AI in Recruiting in the Digital Age
Artificial intelligence is not a futuristic topic in recruitment, it is already our reality, and it is part of the hiring process from both sides. Most candidates use AI to write their CVs or cover letters, they tend to use it to prepare for interviews and do their research about a potential employer. However, recruiters use AI to search for talent or to manage applications, and some companies have already introduced AI-driven CV screening.
The main question here is: when AI enters the recruitment process, who is really evaluating whom? Are we losing trust during the process?
Trust is one of the foundations of recruitment, and it should not be lost as AI becomes more present in the process. Recruitment is not only about matching a CV with a job description, but about understanding people, their motivation, and their potential. At the moment, the recuiter believes the CV is AI written and does not trust it and the candidate believes the CV is screened by AI technology, not by a human being, and loses trust in the process as well.
But how much AI is really used in the process?

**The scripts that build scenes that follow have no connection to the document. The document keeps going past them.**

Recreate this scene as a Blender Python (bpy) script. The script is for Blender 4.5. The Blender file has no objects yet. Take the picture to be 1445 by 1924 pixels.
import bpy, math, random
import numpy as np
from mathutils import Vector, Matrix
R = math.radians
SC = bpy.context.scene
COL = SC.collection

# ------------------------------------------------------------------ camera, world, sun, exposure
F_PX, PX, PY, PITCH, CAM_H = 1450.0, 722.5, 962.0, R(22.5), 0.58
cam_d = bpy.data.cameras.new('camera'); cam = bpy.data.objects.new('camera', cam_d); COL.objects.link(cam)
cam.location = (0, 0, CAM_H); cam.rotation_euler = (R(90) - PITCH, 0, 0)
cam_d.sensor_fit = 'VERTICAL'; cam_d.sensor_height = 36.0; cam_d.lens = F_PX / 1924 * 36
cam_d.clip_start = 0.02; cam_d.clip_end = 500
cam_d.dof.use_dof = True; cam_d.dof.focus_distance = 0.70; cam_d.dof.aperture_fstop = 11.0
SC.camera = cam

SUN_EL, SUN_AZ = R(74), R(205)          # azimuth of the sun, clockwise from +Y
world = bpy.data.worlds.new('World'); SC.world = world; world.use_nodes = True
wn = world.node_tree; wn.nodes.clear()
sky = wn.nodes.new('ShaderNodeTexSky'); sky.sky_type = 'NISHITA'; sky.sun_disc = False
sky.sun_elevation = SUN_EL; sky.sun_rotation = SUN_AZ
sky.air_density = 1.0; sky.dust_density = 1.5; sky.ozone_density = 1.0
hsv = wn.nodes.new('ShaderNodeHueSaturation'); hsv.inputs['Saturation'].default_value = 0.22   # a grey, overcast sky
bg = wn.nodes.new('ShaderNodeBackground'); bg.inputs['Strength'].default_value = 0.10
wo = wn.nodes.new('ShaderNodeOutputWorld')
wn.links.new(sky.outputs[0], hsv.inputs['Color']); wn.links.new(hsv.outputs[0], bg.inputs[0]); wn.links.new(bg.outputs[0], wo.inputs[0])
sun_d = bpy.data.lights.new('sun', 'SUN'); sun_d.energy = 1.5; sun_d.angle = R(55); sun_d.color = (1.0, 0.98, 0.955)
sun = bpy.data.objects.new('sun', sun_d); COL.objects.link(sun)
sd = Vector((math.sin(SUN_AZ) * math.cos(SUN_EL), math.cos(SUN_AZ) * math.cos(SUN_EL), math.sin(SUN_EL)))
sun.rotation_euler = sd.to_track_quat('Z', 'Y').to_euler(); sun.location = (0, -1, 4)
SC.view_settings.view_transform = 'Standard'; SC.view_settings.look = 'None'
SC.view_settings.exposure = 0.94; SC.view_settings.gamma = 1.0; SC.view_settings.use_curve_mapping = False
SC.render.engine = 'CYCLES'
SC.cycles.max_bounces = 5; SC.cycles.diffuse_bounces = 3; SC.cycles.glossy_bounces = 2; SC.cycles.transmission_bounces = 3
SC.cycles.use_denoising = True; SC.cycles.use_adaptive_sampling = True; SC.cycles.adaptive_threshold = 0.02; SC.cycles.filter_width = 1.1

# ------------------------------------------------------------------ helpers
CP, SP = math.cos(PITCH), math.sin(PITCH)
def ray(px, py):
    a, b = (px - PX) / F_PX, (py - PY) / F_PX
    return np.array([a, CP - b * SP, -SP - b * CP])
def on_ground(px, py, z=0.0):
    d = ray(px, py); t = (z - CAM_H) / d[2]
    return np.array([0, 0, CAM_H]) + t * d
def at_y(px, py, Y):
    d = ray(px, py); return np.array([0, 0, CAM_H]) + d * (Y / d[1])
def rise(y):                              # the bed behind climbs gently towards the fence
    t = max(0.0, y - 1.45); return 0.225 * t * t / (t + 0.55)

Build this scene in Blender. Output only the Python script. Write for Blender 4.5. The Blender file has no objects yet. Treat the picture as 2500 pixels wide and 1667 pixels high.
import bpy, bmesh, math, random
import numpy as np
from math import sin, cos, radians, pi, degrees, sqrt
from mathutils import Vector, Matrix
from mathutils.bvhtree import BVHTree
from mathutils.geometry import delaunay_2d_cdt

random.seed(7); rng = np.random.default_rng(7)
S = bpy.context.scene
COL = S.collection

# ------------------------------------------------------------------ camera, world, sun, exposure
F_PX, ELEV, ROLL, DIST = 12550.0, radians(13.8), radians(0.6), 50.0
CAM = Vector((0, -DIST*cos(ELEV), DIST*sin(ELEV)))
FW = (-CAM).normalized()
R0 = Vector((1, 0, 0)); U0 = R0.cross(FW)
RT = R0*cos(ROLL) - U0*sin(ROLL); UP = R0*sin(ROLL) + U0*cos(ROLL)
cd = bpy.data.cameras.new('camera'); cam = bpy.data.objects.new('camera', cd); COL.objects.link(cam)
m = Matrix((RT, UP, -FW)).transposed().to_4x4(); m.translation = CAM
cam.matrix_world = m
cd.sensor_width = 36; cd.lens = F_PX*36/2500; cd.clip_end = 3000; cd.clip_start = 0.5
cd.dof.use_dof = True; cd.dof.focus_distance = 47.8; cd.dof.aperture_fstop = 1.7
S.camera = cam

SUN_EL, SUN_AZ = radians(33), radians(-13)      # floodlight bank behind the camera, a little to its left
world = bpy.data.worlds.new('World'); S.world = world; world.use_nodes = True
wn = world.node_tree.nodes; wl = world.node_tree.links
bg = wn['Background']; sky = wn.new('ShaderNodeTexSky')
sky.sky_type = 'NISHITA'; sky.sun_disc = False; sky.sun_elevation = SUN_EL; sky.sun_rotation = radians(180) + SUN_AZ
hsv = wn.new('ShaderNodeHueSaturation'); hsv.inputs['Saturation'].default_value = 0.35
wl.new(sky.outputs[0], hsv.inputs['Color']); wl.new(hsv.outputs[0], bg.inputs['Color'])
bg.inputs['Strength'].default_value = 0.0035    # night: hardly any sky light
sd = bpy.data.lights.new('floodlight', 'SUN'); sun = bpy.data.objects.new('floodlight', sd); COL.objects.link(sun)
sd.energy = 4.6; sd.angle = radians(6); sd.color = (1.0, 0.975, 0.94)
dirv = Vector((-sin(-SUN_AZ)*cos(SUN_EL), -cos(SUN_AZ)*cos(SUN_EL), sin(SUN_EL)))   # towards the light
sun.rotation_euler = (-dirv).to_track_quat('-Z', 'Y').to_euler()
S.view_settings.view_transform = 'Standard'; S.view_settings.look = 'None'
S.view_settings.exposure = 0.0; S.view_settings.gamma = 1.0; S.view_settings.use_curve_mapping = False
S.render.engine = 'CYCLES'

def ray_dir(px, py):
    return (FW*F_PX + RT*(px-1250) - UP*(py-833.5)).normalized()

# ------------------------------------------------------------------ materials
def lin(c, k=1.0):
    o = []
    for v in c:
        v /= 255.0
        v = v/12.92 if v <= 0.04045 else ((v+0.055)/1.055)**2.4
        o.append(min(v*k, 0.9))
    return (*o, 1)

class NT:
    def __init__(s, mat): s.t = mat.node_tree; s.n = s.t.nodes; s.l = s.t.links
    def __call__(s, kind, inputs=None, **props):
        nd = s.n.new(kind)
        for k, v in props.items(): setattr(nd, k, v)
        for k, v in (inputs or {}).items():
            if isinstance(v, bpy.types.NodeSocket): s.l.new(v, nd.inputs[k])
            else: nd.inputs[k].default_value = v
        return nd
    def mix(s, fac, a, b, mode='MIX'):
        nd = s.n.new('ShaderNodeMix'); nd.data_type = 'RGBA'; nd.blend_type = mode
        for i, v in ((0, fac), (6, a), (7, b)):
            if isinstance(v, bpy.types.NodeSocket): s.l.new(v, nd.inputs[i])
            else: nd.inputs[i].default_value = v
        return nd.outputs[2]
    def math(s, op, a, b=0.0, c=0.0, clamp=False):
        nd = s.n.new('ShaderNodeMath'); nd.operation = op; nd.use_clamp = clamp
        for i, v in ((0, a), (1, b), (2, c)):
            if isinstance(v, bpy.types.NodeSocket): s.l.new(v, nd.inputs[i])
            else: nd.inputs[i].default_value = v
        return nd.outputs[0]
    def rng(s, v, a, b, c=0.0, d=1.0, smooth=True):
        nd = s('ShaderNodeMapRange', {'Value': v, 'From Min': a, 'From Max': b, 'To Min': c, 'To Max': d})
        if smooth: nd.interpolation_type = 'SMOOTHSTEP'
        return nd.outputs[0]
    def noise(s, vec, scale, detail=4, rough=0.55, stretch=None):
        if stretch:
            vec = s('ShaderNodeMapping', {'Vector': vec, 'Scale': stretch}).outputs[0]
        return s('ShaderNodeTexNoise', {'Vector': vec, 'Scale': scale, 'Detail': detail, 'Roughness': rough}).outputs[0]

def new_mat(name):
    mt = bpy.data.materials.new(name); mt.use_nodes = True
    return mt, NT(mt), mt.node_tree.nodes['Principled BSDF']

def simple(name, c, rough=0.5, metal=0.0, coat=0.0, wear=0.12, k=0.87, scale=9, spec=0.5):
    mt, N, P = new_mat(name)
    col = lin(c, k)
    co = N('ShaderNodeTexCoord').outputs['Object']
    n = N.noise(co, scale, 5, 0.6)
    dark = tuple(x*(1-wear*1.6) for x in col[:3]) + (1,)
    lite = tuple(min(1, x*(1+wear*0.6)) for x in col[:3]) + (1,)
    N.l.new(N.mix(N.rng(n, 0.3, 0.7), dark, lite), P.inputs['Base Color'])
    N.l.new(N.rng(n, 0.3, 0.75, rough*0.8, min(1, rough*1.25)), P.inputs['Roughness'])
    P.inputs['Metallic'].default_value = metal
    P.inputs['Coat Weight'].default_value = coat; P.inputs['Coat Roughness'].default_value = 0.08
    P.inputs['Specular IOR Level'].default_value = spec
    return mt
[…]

AI is being used by candidates more than many companies realize
40 – 60% of candidates use AI for very practical reasons such as improving the wording of their CV, correcting language, tailoring documents to a job ad, or presenting themselves more clearly. In other words, AI is often used as a writing assistant, not as a way to fake experience.
More polished CV does not always automatically mean a stronger candidate, but it may simply mean the certain candidate had access to better tools.
What is CV screening?
CV screening is the process of reviewing applications to decide which candidates should move forward with the hiring process. This process is completed by recruiters who compare a candidate’s experience, skills, motivation, salary expectations, availability, and career path with the requirements of a certain role.
AI CV screening uses software to rank, filter, or recommend candidates based on job criteria, keywords, skills, previous titles, education etc.
This can be helpful when companies receive hundreds or thousands of applications and are overloaded with work. However, this method is very risky because a system may overvalue keywords, misunderstand career changes, penalize unusual CV formats, or miss strong candidates whose experience does not fit a standard pattern. That is why we believe CV screening should definitely be led by human!
How many CVs are actually screened by AI?
The answer depends heavily on the country, industry, company size, and definition of “AI screening.”
AI screening refers to the use of artificial intelligence to assess, rank, filter, or reject candidates during the recruitment process. This does not mean that every CV is automatically rejected by a robot. In many companies, AI supports recruiters by helping them identify relevant profiles, compare applications with job requirements, or prioritize candidates for review.
However, recruitment is built on trust between candidates and recruiters. A CV is not only a list of keywords, skills, or job titles. It represents a person’s career path, motivation, potential, communication style, and individual story. These are elements that cannot be fully understood by AI alone.
This is why we believe that even though times are changing and AI is becoming part of recruitment, the hiring process still needs more than one perspective and more than two eyes checking an application. Human judgment remains essential, especially when evaluating context, career changes, international backgrounds, language differences, and real potential.
According to Resume Genius’ 2026 Hiring Insights Report, 37% of hiring managers say their company allows hiring software to screen out applications based on criteria they set.
This means many candidates are right to think some kind of automated screening may be involved, but it does not mean every CV is rejected by AI. In many companies, AI supports the process rather than fully replacing human review.
In Switzerland, AMOSA data shows that while 65% of job seekers use AI, only 13% of companies report using AI in recruitment, rising to 24% among large companies.
This indicates that, at the moment, AI adoption is occurring more often on the side of candidates than on the side of companies among Swiss employers.
Do candidates believe their CVs are scanned by AI?
A recent survey found that only 10% of job seekers believe nearly all of their applications are reviewed by a human recruiter. At the same time, 64% felt confident their resumes go through bots and AI CV screening.
This perception is very crucial for the applying process, because if candidates truly believe that the process is automated, they write their CVs considering ‘’favorable AI words or techniques’’ in order to get their CV noticed and of course they use AI tools for this matter.
The result is a strange loop: candidates write CVs for AI, companies use AI tools to read them, and recruiters and line managers are left with applications that look increasingly similar.